Things are different way out in the country

When Chub and I bought our farm, relatives were the first to ask, "Aren’t you lonely way out there in the country?"

We’ve heard "way out there" - or "here" - "in the country" in many ways:

A young hiker exclaimed, "Ice water! And it’s way out here in the country!"

Relatives came to spend the night way out here, so they brought bacon, eggs, bread and blankets. Of course we had all of that, but Chub sneaked off to the Deer Park Store without telling them that I forgot to buy coffee.

A visitor came in the house, stood silently in front of the picture window, viewing trees, cows in pastures and cotton ball clouds in the blue sky.

Then she said, "When you do, finally, get here, it’s not so bad."

Aunt Louise from California awoke with a headache and complained, "At home I can chase a morning headache with a glass of warm water with lemon in it, but of course you don’t have a lemon!" I ran to the refrigerator and got one! For years afterward, I was never without a lemon.

City friends asked, "Aren’t you afraid, way out there in the country?" I replied, "No, I’m afraid in the city, but not out here. We neighbors know each other well and are on call when there’s a need."

"What about fire?"

When our trash fire once spread and destroyed a shed and contents, a little boy who was a quarter-mile away alerted his parents in time for 14 volunteer firemen to pump water from the pond and save our home.

Sudden injury of illness? It took 13 minutes for an ambulance to get from here to town. Once a helicopter crew from St. Louis landed and took off from our front lawn.

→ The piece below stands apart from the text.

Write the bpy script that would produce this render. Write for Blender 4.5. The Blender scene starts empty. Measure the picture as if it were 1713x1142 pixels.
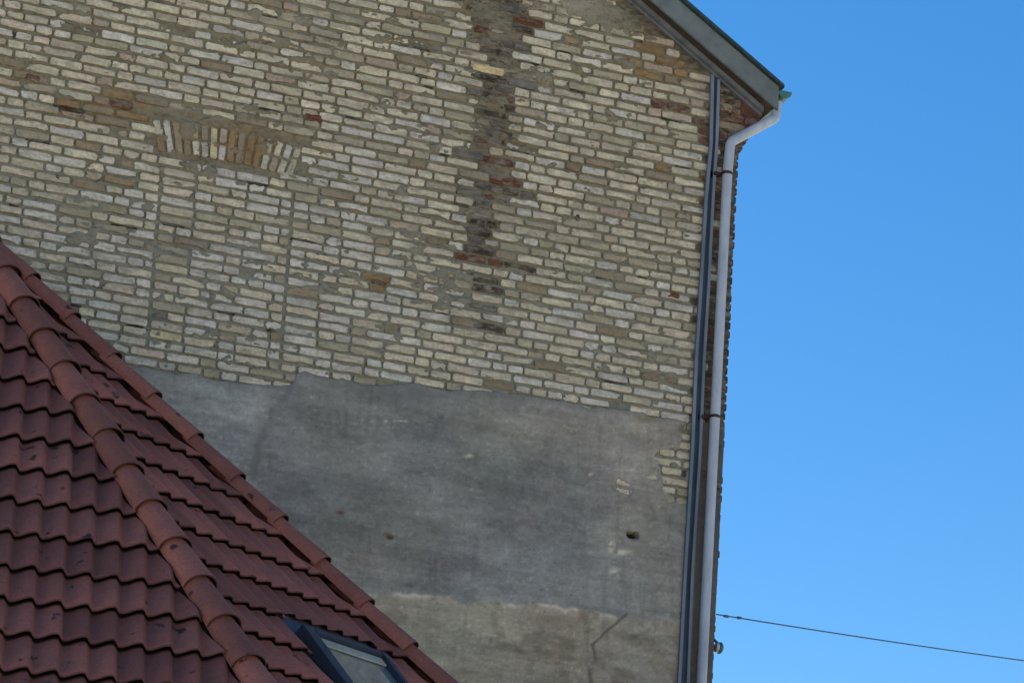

Thieves? They’re likely too smart to get trapped down this dead-end, one-lane country road.

Yes, we sometimes have problems way out here. Trees fall across the road, snowdrifts or high water could close our driveway. But those are once-in-a-long-time things that have kept us isolated only a few times.

Snowdrifts are the most difficult, but Chub and I almost always got to our jobs in town. He made a path through pastures and woodlands on which we bypassed drifts by tractor.

When we were children, four miles from town, snowdrifts once made Jim and me late for school. "Don’t worry, Mrs. Meyers," the principal said, "their classmate who lives across the street didn’t get here at all."

Because there are many miles of wires for our telephone and electricity, I keep kerosene in four old oil lamps and flashlights by the bed. We need them once or twice a year. I have to set flashing clocks more often than that, but an antique wall clock, wound once a week, is my "old reliable."

Recently, a windstorm sent a large tree sprawling across the dead-end road, and my neighbor couldn’t get to her 10 o’clock appointment. A neighbor on the town side of the fallen tree took the young woman to work. She parked her car at roadside, walked around the tree and was at her desk on time.

In the four years that we lived here before we had telephone service, we did more church and family things instead of clubs, committees and teams. That was a bit like the life earlier residents of this farm must have had. They survived way out here in the country without "a glass of warm water with lemon in it!"